---------- Records to process

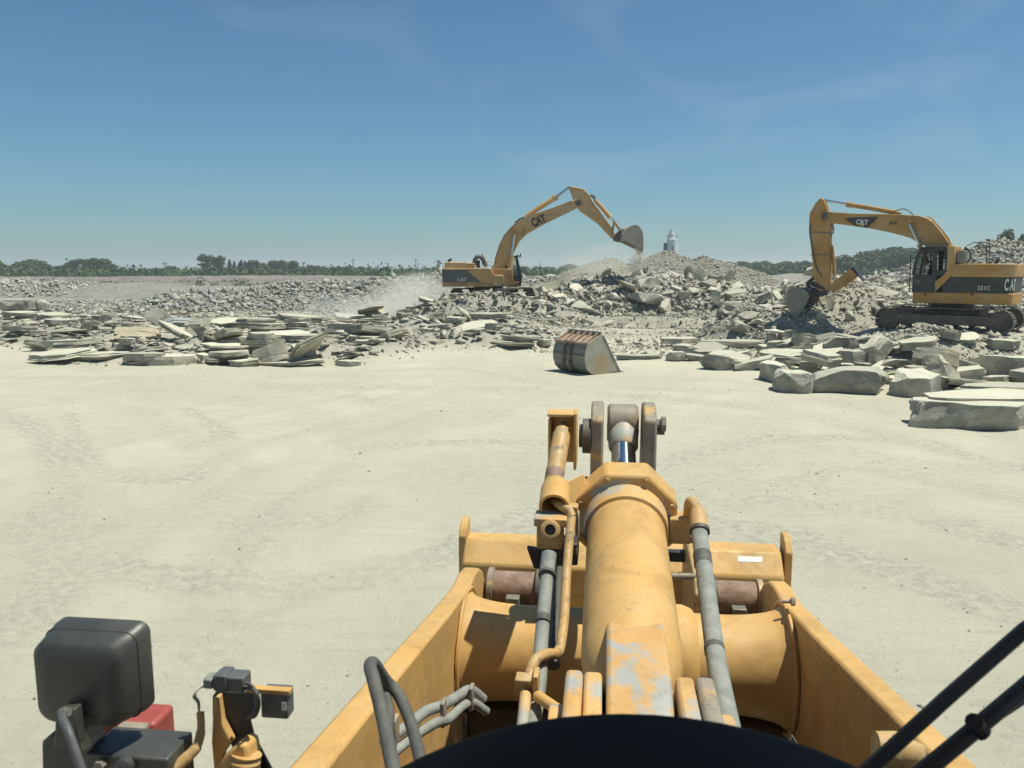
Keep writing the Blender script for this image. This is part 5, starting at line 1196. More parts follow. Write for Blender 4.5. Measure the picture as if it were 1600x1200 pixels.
# ------------------------------------------------------------------ the wheel loader we look out of
PSI = math.atan((945 - 800) / F)
LD = tag(empty('wheel_loader', (0, 0, 0), -PSI), 'yellow wheel loader seen from its own cab, lift arms and tilt cylinder reaching forward', 'loader')
_li = Matrix.Rotation(PSI, 3, 'Z')
def L(px, py, v):                      # loader-local point seen at a photo pixel at forward distance v
    d = _li @ ray(px, py); t = v / d.y; return Vector((d.x * t, v, EYE + d.z * t))
UC = .098
def lb(name, mb, mat, bevel=.006, parent=None, smooth=35, label=None): return mb.build(name, M[mat], parent or LD, bevel, smooth, label)
def yz(pts, x0, x1, mb=None):          # (v, z) profile across local x
    return (mb or MB()).prism([(x0, p[0], p[1]) for p in pts], (0, 0, 0), (x1 - x0, 0, 0))
# lift arms
AI, AT = .70, .085
armp = [(.7, 2.28), (1.4, 2.13), (2.2, 1.98), (3.0, 1.82), (3.45, 1.74)]
for k in range(8): a = R(88 - k * 19); armp.append((3.62 + .40 * math.cos(a), 1.36 + .38 * math.sin(a)))
armp += [(3.2, 1.02), (2.4, 1.12), (1.4, 1.3), (.7, 1.45)]
for s_ in (-1, 1):
    x0 = UC + s_ * AI; lb('lift_arm', yz(armp, x0, x0 + s_ * AT), 'yellow', .012)
# torque tube with flared ends
tv, tzz = 3.33, 1.50
prof = []
for k in range(41):
    u = -AI + 2 * AI * k / 40; e = max(0, abs(u) - (AI - .26)) / .26; prof.append((u + AI, .205 + .06 * (1 - math.sqrt(max(0, 1 - e * e)))))
tq = lb('torque_tube', MB().lathe((UC - AI, tv, tzz), (1, 0, 0), prof, 48), 'yellow', 0, smooth=60)
lb('collar', MB().lathe((UC + .1, tv, tzz), (1, 0, 0), [(0, .0), (0, .235), (.16, .24), (.2, .225), (.215, .205)], 40), 'yellow', .0, tq)
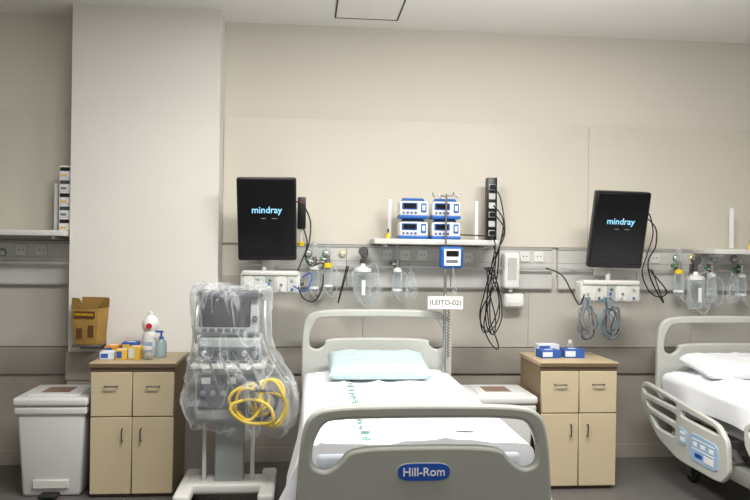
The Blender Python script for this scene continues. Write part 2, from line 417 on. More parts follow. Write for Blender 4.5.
cab([(-.06,4.78,1.75),(-.01,4.84,1.72),(.03,4.84,1.62),(.02,4.82,1.48),(-.02,4.8,1.38),(-.05,4.74,1.28),(-.02,4.7,1.16),(.05,4.72,1.12),(.10,4.85,1.17),(.12,4.96,1.25),(.12,5.052,1.34)],'black cable looping down beside the monitor')
cab([(-.02,4.92,1.6),(.01,4.88,1.5),(.0,4.88,1.40),(.04,4.9,1.34),(.10,4.95,1.36),(.14,5.052,1.34)],'black cable running from the device to the rail')
cab([(-.07,4.69,1.22),(.0,4.62,1.19),(.04,4.64,1.26),(.03,4.7,1.30),(-.02,4.72,1.27)],'blue sensor lead curled beside the module rack','cardb',.0045)
cab([(.28,5.052,1.34),(.25,4.95,1.24),(.22,4.95,1.10),(.24,4.95,1.17),(.29,5.052,1.335)],'short black cable looped below the rail')
cab([(2.235,4.78,1.74),(2.30,4.84,1.70),(2.33,4.86,1.58),(2.28,4.84,1.44),(2.24,4.82,1.32),(2.30,4.84,1.20),(2.38,4.86,1.16),(2.45,4.9,1.2),(2.40,5.052,1.34)],'black cable looping down beside the monitor over the cabinet')
cab([(2.235,4.78,1.70),(2.34,4.84,1.62),(2.35,4.86,1.50),(2.30,4.86,1.40),(2.32,4.86,1.28),(2.42,4.88,1.12),(2.44,5.0,1.22),(2.42,5.052,1.34)],'black cable hanging beside the monitor over the cabinet')
cab([(1.80,4.705,1.18),(1.75,4.66,1.12),(1.72,4.72,1.2),(1.70,4.85,1.3),(1.66,5.052,1.34)],'dark cable from the module rack to the rail')
k=0
for (cx,rx,rz,zz,m) in ((1.78,.040,.09,1.02,'gcable'),(1.80,.045,.11,1.00,'dcable'),(1.82,.040,.09,1.02,'gcable'),(1.79,.03,.08,1.03,'gcable'),(1.80,.050,.10,1.01,'gcable'),(1.94,.045,.10,1.01,'gcable'),(1.96,.05,.09,1.02,'dcable'),(1.97,.035,.10,1.0,'gcable'),(1.95,.05,.11,1.00,'gcable'),(1.92,.04,.09,1.01,'teal'),(1.95,.045,.10,1.01,'gcable'),(1.93,.03,.08,1.03,'dcable')):
    pts=[(cx,4.70,1.155)]+[(cx+rx*math.sin(a)+.010*math.sin(3*a+k),4.66-.004*k+.01*math.cos(2*a),zz+rz*math.cos(a)+.008*math.sin(2*a+k)) for a in [i*2*math.pi/10 for i in range(0,11)]]+[(cx+.01,4.70,1.16)]
    cab(pts,{'gcable':'grey','dcable':'dark grey','teal':'teal'}[m]+' sensor lead coiled below the module rack',m,.0046,'sensor_lead','sensor lead',group='coiled sensor leads below the module rack'); k+=1
# ------------------------------------------------------------ bottles on rail
def clampp(o,x):
    part(o,'rail_clamp',B().box(x-.018,x+.018,WY-.115,WY-.095,1.315,1.385,.003,1),M['steel'])
def flow(x,z,label,kind='humid'):
    y=WY-.13
    o=thing('flowmeter',label,'flowmeter',(x,WY-.095,z))
    clampp(o,x)
    b=B().cyl((x,WY-.075,z+.10),(x,y,z+.10),.012,12); b.cyl((x,y,z+.07),(x,y,z+.13),.014,14); b.cyl((x-.04,y,z+.10),(x+.0,y,z+.10),.009,12)
    part(o,'valve',b,M['chrome'])
    part(o,'flow_tube',B().lathe([(.013,.0),(.015,.01),(.015,.10),(.008,.11)],(x,y,z+.12),14),M['clear'])
    part(o,'knob',B().lathe([(.014,0),(.014,.018),(.01,.02)],(x-.055,y,z+.10),14,'X'),M['greenp'])
    part(o,'cap',B().lathe([(.03,0),(.03,.018),(.015,.03)],(x,y,z+.045),18),M['white' if kind=='humid' else 'yellow'])
    part(o,'bottle',B().lathe([(.008,-.12),(.03,-.115),(.036,-.09),(.036,.02),(.03,.045)],(x,y,z),20),M['clear'])
    part(o,'level_band',B().lathe([(.0362,-.085),(.0365,-.08),(.0365,-.072),(.0362,-.07)],(x,y,z),20),M['white'])
    b=B().tube([(x+.02,y,z+.05),(x+.06,y-.03,z+.02),(x+.06,y-.04,z-.1),(x+.02,y-.05,z-.15),(x-.03,y-.04,z-.08)],.005,8,sm=6)
    part(o,'hose',b,M['clear'])
flow(.06,1.27,'flowmeter with small clear humidifier bottle on the rail')
flow(.15,1.285,'flowmeter with yellow cap and clear bottle on the rail','y')
flow(.62,1.26,'flowmeter with clear humidifier bottle beside the pump shelf')
flow(2.60,1.27,'flowmeter with green knob on the rail by the second bed','y')
flow(2.84,1.25,'flowmeter with clear bottle on the rail by the second bed')
flow(3.06,1.25,'flowmeter with clear bottle at the end of the rail')
def suction(x,z,label):
    y=WY-.155
    o=thing('suction_bottle',label,'suction bottle',(x,WY-.095,z))
    clampp(o,x)
    part(o,'jar',B().lathe([(.03,-.17),(.05,-.165),(.055,-.14),(.06,.0),(.055,.02),(.045,.03)],(x,y,z),28),M['clear'])
    part(o,'scale_mark',B().box(x-.012,x+.012,y-.061,y-.058,z-.12,z-.02,.001,1),M['white'])
    part(o,'lid',B().lathe([(.052,.03),(.058,.035),(.058,.055),(.02,.07),(.015,.09)],(x,y,z),24),M['white'])
    part(o,'regulator',B().cyl((x,y,z+.08),(x,y,z+.15),.012,12).cyl((x,y,z+.11),(x,WY-.112,z+.11),.010,12).lathe([(.032,0),(.032,-.03),(.027,-.035)],(x,y+.012,z+.17),22,'Y'),M['steel'])
    part(o,'hose',B().tube([(x+.02,y,z+.07),(x+.09,y-.02,z+.08),(x+.10,y-.03,z-.08),(x+.04,y-.05,z-.2),(x-.05,y-.05,z-.12),(x-.07,y-.03,z+.02),(x-.03,y,z+.07)],.006,8,sm=6),M['clear'])
suction(.385,1.27,'clear suction jar with white lid and hose on the rail')
suction(2.71,1.24,'clear suction jar wrapped in hose beside the second bed')
def bag(x,z,w,hh,label,y=4.92):
    o=thing('tubing_bag',label,'plastic bag',(x,y,z))
    b=B(); N=14; R=[]
    for i in range(N+1):
        t=i/N; rr=w*.5*(.35+.65*math.sin(min(1,t*1.25)*math.pi/2))*(1 if t<.9 else .8)
        ring=[]
        for k_ in range(20):
            a=2*math.pi*k_/20; q=1+.18*noise.noise(Vector((math.cos(a)*2,math.sin(a)*2+x,t*5)))
            ring.append(b.bm.verts.new((x+rr*q*math.cos(a),y+rr*.3*q*math.sin(a),z-t*hh)))
        R.append(ring)
    for i in range(N):
        for k_ in range(20): b.bm.faces.new((R[i][k_],R[i][(k_+1)%20],R[i+1][(k_+1)%20],R[i+1][k_]))
    b.bm.faces.new(R[-1])
    part(o,'film',b,M['bagfilm'])
    part(o,'coiled_tube',B().tube([(x+.3*w*math.cos(a),y+.012*math.sin(a*1.3),z-hh*.6+.22*hh*math.sin(a)) for a in [i*.5 for i in range(26)]],.004,6,sm=3),M['clear'])
    part(o,'hanger',B().tube([(x,y,z-.01),(x,y+.04,z+.02),(x,WY-.10,1.36),(x,WY-.088,1.352)],.003,6,sm=3),M['alu'])
bag(.46,1.30,.10,.20,'clear bag of coiled tubing hanging on the rail')
bag(.70,1.31,.09,.18,'clear bag of tubing hanging beside the pump shelf')
bag(2.78,1.30,.11,.22,'clear bag of tubing hanging by the second bed')
bag(2.94,1.32,.10,.20,'clear bag with a hose hanging by the second bed')
bag(3.15,1.28,.10,.20,'small clear bag at the end of the rail')
# ------------------------------------------------------------ dispensers
x=1.405
o=thing('soap_dispenser','white wall soap dispenser beside the hanging cables','soap dispenser',(x,WY-.06,1.20))
part(o,'housing',B().box(x-.055,x+.055,5.0,WY-.06,1.20,1.445,.018,3),M['white'])
part(o,'mounting_plate',B().box(x-.05,x+.05,WY-.0605,WY-.0495,1.21,1.44),M['white'])
part(o,'window',B().box(x-.03,x+.03,4.996,5.001,1.26,1.41,.004,1),M['bedl'])
part(o,'nozzle',B().cyl((x,5.04,1.205),(x,5.04,1.175),.014,12),M['greyw'])
x=1.435
o=thing('sanitizer_dispenser','small white rounded dispenser below the soap dispenser','dispenser',(x,WY-.02,1.06))
part(o,'housing',B().box(x-.07,x+.07,5.03,WY-.02,1.065,1.165,.025,4),M['white'])
part(o,'push_bar',B().box(x-.045,x+.045,5.02,5.031,1.075,1.105,.004,1),M['greyw'])
# ------------------------------------------------------------ bed
def board_loops(hw_t,hw_b,zt,zb,th_bar,zh,zl,hh):
    outer=chaikin([(-hw_b,zb+.04),(-hw_b,zb+.2),(-hw_t-.015,zt-.14),(-hw_t+.01,zt-.04),(-hw_t+.09,zt),(0,zt+.006),(hw_t-.09,zt),(hw_t-.01,zt-.04),(hw_t+.015,zt-.14),(hw_b,zb+.2),(hw_b,zb+.04),(hw_b-.06,zb),(0,zb-.01),(-hw_b+.06,zb)],2)
    hx=hw_t-.045
    hole=chaikin([(-hx+.06,zt-th_bar),(0,zt-th_bar+.004),(hx-.06,zt-th_bar),(hx-.02,zt-th_bar-.03),(hx+.012,zl+.10),(hx+.012,zl+.02),(hx-.04,zl),(hx-.09,zl+.03),(hh,zh),(0,zh+.006),(-hh,zh),(-hx+.09,zl+.03),(-hx+.04,zl),(-hx-.012,zl+.02),(-hx-.012,zl+.10),(-hx+.02,zt-th_bar-.03)],2)
    return [outer,hole]
def caster(b,bw,x,y,r=.06):
    bw.lathe([(r*.3,-.018),(r*.95,-.016),(r,-.008),(r,.008),(r*.95,.016),(r*.3,.018)],(x,y,r),22,'X')
    b.box(x-.028,x-.022,y-.02,y+.03,r-.02,r*2+.02); b.box(x+.022,x+.028,y-.02,y+.03,r-.02,r*2+.02); b.box(x-.028,x+.028,y-.02,y+.03,r*2+.006,r*2+.02); b.cyl((x,y+.01,r*2+.02),(x,y+.01,r*2+.06),.014,12)
def sheetmesh(xc,hw,y0,y1,zt,seed,flare=.10,zb=.40,foot=.2):
    b=B()
    nx=100; ny=130; G=[]
    L=hw+.30
    for j in range(ny+1):
        y=y0+(y1-y0)*j/ny; row=[]
        fy=1-j/ny
        for i in range(nx+1):
            s=-L+2*L*i/nx; a=abs(s); sg=1 if s>0 else -1
            if a<hw-.04: x=s; z=zt; 
            else:
                e=a-(hw-.04)
                if e<.08:
                    t=e/.08*math.pi/2; x=sg*(hw-.04+.045*math.sin(t)); z=zt-.045*(1-math.cos(t))
                else:
                    e2=(e-.08)/(L-hw-.04); x=sg*(hw+.005+flare*(.05+.95*fy*fy)*e2*(.8+.3*noise.noise(Vector((y*2,sg*3+seed,0))))); z=zt-.045-(zt-.045-zb)*e2
                    w=.014*math.sin(y*9+seed+sg+2*noise.noise(Vector((y*2,seed,5))))*e2; x+=sg*w
            ed=max(0,(a-(hw-.06)))
            r1=1-abs(noise.noise(Vector((s*2.4-y*1.8,y*1.6+s,seed+4))))*4
            r2=1-abs(noise.noise(Vector((s*3.1+y*2.2,y*2.0-s,seed+9))))*4
            wr=.010*noise.noise(Vector((s*3+seed,y*2.2,0)))+.005*noise.noise(Vector((s*7+y*3,y*5,seed)))+.018*max(0,r1)**2+.014*max(0,r2)**2
            if ed<=0: z+=wr+.004
            row.append(b.bm.verts.new((xc+x,y,z)))
        G.append(row)
    for j in range(ny):
        for i in range(nx): b.bm.faces.new((G[j][i],G[j][i+1],G[j+1][i+1],G[j+1][i]))
    prev=G[0]
    for d in range(1,8):
        row=[]
        for i,v in enumerate(G[0]):
            t=d/7; zz=v.co.z-t*min(foot,max(0,v.co.z-zb)); 
            row.append(b.bm.verts.new((v.co.x,y0-.012*math.sin(t*math.pi/2),zz)))
        for i in range(nx): b.bm.faces.new((row[i],row[i+1],prev[i+1],prev[i]))
        prev=row
    return b
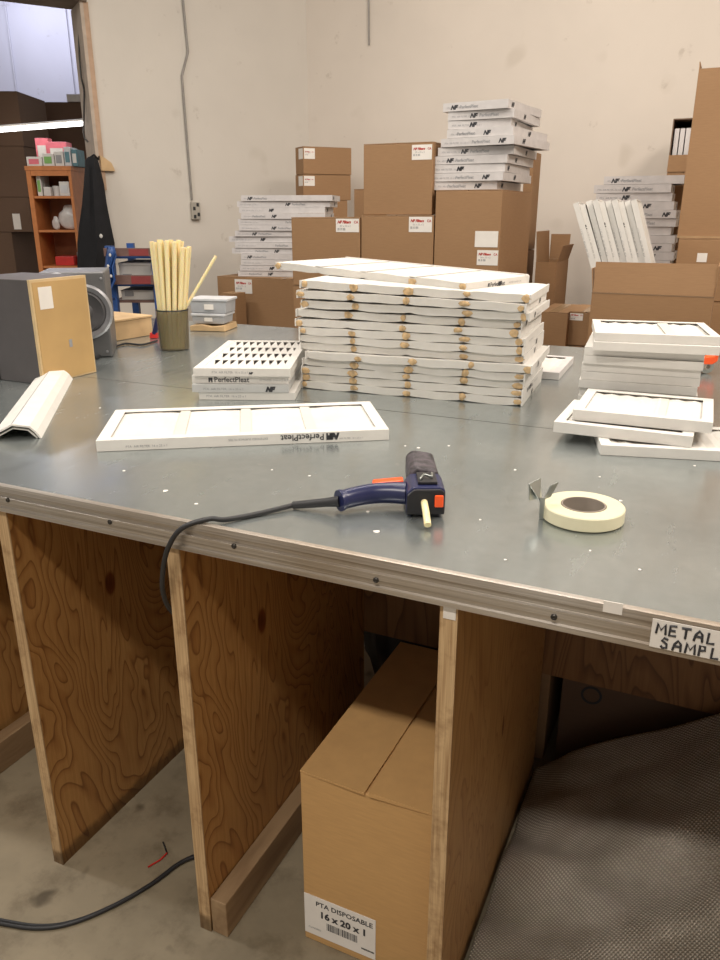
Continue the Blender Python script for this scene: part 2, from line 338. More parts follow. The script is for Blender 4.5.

--------------------

# [Exercise goal]
Pick each line holding the word "this" out of the data and copy it.

# [Solution]
Keep writing the Blender script for this image. This is part 5, starting at line 1196. More parts follow. Write for Blender 4.5. Measure the picture as if it were 1600x1200 pixels.
The Blender Python script for this scene continues. Write part 2, from line 417 on. More parts follow. Write for Blender 4.5.
Continue the Blender Python script for this scene: part 2, from line 338. More parts follow. The script is for Blender 4.5.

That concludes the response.